What is needed: Go through the material below and copy each line where the word "follow" appears.

(Data listing)
◇ ◇ ◇
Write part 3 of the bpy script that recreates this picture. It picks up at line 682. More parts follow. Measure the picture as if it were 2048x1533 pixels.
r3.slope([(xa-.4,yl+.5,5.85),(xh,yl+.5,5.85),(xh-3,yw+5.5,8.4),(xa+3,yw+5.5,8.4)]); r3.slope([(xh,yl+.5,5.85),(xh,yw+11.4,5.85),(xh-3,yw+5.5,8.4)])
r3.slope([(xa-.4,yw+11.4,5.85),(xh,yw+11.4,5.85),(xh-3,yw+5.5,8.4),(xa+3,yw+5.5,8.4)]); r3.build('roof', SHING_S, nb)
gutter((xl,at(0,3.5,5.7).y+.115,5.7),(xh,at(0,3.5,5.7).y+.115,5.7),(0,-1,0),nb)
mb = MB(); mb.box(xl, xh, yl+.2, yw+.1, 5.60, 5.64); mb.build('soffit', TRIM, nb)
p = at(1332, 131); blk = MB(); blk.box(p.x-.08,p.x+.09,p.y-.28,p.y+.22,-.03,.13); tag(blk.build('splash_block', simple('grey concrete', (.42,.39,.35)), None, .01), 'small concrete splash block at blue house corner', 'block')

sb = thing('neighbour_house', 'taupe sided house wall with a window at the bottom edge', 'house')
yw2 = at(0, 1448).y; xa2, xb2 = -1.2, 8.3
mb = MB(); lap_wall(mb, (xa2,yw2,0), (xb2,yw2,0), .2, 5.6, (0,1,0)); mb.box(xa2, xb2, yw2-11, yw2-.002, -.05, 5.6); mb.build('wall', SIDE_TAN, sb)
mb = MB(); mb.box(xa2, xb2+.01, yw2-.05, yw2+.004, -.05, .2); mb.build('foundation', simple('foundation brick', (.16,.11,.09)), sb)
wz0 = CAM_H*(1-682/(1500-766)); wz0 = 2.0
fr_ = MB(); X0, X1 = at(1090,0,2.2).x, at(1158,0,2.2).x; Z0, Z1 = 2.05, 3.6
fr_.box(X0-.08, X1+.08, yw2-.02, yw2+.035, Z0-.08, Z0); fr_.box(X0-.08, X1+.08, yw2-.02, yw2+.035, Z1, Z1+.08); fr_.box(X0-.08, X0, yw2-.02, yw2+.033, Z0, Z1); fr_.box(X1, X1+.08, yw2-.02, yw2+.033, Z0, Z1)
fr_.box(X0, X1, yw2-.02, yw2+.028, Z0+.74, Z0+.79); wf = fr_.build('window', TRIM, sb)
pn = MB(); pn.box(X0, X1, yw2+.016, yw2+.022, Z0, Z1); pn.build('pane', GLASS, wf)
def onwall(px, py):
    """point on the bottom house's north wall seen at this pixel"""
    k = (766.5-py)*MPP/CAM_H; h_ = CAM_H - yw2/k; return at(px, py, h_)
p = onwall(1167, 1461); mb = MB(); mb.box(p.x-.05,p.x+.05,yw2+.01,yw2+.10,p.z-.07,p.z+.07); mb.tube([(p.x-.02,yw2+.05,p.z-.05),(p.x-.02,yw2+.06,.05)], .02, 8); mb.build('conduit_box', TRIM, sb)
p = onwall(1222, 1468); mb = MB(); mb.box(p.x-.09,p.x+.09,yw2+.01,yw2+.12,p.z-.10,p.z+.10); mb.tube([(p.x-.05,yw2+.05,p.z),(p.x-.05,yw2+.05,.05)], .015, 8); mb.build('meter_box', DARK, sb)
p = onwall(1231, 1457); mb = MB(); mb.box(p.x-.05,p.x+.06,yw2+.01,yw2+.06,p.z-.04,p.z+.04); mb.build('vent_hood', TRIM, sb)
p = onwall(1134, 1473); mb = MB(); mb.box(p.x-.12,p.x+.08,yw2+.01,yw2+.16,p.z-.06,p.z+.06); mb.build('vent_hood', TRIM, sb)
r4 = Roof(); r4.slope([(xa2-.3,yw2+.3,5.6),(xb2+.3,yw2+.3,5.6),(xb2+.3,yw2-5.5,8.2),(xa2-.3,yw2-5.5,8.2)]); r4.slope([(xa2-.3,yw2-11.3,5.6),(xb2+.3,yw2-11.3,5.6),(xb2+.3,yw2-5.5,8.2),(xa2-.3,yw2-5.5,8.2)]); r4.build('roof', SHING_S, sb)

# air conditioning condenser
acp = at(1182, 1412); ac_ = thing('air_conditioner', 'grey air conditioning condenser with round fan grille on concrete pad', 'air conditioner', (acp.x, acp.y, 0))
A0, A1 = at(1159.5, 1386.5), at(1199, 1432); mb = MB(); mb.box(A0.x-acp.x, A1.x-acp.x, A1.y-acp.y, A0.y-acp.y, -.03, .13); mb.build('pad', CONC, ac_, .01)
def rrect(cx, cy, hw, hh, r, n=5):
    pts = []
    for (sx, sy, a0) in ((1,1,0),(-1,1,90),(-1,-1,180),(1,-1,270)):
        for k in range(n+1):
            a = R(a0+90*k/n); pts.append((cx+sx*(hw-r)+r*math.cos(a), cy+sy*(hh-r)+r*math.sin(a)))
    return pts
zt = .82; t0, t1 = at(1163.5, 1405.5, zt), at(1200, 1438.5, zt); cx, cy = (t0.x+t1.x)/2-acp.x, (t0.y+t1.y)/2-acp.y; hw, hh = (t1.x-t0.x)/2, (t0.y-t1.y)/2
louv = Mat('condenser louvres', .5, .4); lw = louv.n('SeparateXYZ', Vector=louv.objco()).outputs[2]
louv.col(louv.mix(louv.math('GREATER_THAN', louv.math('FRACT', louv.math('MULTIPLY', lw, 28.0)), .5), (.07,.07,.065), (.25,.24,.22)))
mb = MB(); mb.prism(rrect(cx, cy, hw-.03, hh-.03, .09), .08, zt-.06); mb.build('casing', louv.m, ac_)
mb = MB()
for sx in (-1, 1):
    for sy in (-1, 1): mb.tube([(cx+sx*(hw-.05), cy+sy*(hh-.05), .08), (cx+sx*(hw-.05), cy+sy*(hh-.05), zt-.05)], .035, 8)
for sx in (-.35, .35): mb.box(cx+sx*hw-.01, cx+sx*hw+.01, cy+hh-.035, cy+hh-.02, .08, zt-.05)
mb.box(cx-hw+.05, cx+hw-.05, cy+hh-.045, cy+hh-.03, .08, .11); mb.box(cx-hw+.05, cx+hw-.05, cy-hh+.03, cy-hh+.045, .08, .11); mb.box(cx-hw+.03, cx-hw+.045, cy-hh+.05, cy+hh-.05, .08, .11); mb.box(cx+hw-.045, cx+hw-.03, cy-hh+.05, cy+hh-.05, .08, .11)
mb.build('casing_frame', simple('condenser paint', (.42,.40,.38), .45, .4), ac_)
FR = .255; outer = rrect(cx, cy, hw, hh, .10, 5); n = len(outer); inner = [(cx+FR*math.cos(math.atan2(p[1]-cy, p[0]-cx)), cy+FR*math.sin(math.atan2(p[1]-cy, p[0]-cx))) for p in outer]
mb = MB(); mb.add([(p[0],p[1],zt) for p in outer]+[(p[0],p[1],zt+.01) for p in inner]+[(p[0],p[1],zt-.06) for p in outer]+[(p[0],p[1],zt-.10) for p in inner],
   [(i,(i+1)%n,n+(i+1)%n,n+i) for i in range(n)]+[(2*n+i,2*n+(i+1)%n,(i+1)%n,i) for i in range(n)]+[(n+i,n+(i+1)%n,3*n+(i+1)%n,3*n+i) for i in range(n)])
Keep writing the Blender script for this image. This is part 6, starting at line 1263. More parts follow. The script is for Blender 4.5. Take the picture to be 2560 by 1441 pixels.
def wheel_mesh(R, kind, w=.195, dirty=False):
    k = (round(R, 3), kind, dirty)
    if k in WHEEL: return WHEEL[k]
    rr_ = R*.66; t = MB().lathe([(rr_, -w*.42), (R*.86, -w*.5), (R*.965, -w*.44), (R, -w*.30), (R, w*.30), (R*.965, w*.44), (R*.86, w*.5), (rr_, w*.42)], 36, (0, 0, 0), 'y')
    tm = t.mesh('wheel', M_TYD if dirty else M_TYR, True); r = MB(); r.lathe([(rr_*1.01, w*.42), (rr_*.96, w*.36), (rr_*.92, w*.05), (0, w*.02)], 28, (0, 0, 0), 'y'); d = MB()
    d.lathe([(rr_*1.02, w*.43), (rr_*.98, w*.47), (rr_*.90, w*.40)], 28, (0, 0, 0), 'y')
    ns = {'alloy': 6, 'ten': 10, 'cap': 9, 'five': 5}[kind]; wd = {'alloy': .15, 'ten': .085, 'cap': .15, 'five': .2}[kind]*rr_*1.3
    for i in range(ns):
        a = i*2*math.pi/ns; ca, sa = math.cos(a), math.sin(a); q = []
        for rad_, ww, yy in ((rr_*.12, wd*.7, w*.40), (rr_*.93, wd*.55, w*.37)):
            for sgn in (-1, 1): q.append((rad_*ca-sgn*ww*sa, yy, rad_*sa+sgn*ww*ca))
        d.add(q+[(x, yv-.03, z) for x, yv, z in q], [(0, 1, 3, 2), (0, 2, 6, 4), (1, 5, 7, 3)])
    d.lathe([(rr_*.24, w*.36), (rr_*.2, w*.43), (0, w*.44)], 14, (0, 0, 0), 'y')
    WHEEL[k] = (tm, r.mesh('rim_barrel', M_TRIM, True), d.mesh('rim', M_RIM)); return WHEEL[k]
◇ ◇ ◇
Answer to this problem:
Write part 3 of the bpy script that recreates this picture. It picks up at line 682. More parts follow. Measure the picture as if it were 2048x1533 pixels.
Keep writing the Blender script for this image. This is part 6, starting at line 1263. More parts follow. The script is for Blender 4.5. Take the picture to be 2560 by 1441 pixels.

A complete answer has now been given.